和牛オーナー制度を運営する「安愚楽(あ・ぐ・ら)牧場」(本社・栃木県)の経営が行き詰まった問題で、同社から牛を預かって育てている県内の預託農家が、同社に今後の経営方針について説明を求める方針であることが30日、わかった。一時滞っていた農家への預託料の支払いは再開されたものの、農家からは先行きを心配する声が上がっている。
新富町の伊藤成年さん(51)は、肉用牛を育てる肥育農家だ。県内の預託農家でつくる「宮崎安愚楽会」の会長で、一部のメンバーから「自分たち(預託農家)の先行きや同社の経営方針を聞きたい」との声が寄せられている。「会としての総意ではないが、情報を得ていくらかでも不安を解消したい」と伊藤さんは話す。

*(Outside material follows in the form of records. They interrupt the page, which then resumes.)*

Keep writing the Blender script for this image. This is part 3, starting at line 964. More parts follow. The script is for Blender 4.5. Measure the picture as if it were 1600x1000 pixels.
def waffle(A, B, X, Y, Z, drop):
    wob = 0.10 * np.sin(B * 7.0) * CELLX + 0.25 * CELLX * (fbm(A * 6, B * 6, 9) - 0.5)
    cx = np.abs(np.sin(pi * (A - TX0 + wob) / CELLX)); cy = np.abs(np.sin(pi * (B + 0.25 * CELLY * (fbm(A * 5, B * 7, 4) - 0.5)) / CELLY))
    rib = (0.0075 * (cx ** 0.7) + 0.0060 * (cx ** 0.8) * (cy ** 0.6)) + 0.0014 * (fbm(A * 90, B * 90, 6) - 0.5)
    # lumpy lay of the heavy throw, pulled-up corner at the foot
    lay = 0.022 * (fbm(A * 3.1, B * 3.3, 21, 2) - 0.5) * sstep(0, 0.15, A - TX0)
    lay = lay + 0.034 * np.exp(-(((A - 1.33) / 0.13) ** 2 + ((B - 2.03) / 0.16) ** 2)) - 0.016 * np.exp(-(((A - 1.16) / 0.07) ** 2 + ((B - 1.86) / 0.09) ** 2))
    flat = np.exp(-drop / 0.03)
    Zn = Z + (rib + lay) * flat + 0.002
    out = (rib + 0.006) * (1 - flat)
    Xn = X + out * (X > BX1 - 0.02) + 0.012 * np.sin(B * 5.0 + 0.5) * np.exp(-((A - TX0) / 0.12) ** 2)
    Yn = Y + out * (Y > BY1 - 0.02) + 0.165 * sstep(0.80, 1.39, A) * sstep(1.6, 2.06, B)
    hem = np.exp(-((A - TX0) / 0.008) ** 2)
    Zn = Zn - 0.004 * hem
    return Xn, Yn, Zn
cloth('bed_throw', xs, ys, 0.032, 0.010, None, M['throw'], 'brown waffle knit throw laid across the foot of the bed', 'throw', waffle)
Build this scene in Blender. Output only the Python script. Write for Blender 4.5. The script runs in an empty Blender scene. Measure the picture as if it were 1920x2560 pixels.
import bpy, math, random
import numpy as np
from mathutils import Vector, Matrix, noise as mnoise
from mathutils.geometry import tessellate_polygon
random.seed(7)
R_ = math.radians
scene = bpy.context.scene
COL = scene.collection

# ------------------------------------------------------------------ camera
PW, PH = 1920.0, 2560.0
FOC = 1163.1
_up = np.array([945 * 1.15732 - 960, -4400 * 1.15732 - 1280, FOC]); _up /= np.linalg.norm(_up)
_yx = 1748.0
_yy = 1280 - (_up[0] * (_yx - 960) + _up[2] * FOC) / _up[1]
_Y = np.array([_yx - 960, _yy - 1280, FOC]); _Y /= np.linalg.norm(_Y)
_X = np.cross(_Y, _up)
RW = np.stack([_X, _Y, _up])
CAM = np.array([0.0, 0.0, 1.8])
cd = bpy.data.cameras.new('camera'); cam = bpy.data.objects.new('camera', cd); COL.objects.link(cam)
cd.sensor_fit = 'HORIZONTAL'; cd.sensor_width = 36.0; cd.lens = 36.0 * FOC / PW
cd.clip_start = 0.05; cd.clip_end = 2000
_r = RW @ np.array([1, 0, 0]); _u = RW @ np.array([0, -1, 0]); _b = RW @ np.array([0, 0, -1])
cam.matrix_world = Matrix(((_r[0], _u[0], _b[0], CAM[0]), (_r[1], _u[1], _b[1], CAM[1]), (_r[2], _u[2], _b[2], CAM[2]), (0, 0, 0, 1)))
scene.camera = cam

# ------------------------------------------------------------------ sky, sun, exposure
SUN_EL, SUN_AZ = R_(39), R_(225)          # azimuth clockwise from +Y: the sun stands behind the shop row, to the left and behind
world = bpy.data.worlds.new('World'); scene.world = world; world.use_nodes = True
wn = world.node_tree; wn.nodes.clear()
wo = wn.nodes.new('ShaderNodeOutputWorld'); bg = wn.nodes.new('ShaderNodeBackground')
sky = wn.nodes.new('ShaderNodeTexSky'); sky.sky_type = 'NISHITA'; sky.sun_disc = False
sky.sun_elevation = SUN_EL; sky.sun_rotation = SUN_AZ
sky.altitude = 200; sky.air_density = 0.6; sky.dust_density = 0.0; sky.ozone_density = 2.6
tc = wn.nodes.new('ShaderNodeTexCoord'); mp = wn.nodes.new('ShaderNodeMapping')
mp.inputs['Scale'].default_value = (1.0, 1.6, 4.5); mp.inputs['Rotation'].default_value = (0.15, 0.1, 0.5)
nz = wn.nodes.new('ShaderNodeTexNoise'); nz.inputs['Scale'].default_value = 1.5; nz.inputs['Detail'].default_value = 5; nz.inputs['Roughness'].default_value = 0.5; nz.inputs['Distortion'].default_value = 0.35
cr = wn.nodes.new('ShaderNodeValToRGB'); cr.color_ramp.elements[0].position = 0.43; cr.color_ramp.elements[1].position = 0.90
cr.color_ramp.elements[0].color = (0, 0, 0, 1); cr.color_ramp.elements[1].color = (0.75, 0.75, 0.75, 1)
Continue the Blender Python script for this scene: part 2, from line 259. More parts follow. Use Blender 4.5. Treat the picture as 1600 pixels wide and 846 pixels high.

11年前に会社員を辞め、家族の勧めで預託農家になった。昨年の口蹄疫(こう・てい・えき)では、預かっていた牛50頭を殺処分。だが今年5月10日に飼育を再開し、増設した畜舎2棟で109頭を育てている。
預託金はこれまで月1回振り込まれてきた。今は一頭あたり一日120円で、月約36万円になる。うち十数万円を肥育に必要な光熱費などに充てている。
安愚楽牧場の経営難が表面化する以前の6月分から預託金が一時、振り込まれなくなった。同社から供給される餌の量もいったん4分の1まで減った。
ただ、預託金の振り込みは今月12日から再開、餌の量も3分の2程度にまで回復した。
しかし、安愚楽会のメンバーの中には、同社から「支給する餌を半分に減らしたい」との連絡を受けた農家もあるという。同社の再生計画はまだ不明。預託農家の今後の取り扱いについても、今のところ同社から連絡はない。
同社との預託契約は1年単位。伊藤さんは「次の契約ができるのか。飼育成績がよくないと打ち切られるのではないか」と不安げだ。「県内のすべての預託農家が存続できるよう、同社に求めたい」と話す。

◆県内 預託22戸、210人が出資
農林水産省のまとめでは、8月10日現在、「安愚楽牧場」直営の牧場は全国に38カ所、預託農家は346戸。両方を合わせた飼育牛は計14万5100頭。地域別の預託農家数は、北海道(136戸)が最も多く、これに九州(121戸)が続く。
県などによると、県内の預託農家は22戸(ほかに1戸が休止中)で全国の6%だ。内訳は、肉用牛を育てる「肥育農家」が9戸、子牛を生ませて育てる「繁殖農家」が13戸。同社の牧場3カ所と預託農家で計約6千頭が飼育されている。
一方、帝国データバンク宮崎支店の調べでは、県内には210人の出資者がいる。うち1千万円以上の大口出資者は32人。債権総額は10億3900万円に上るという。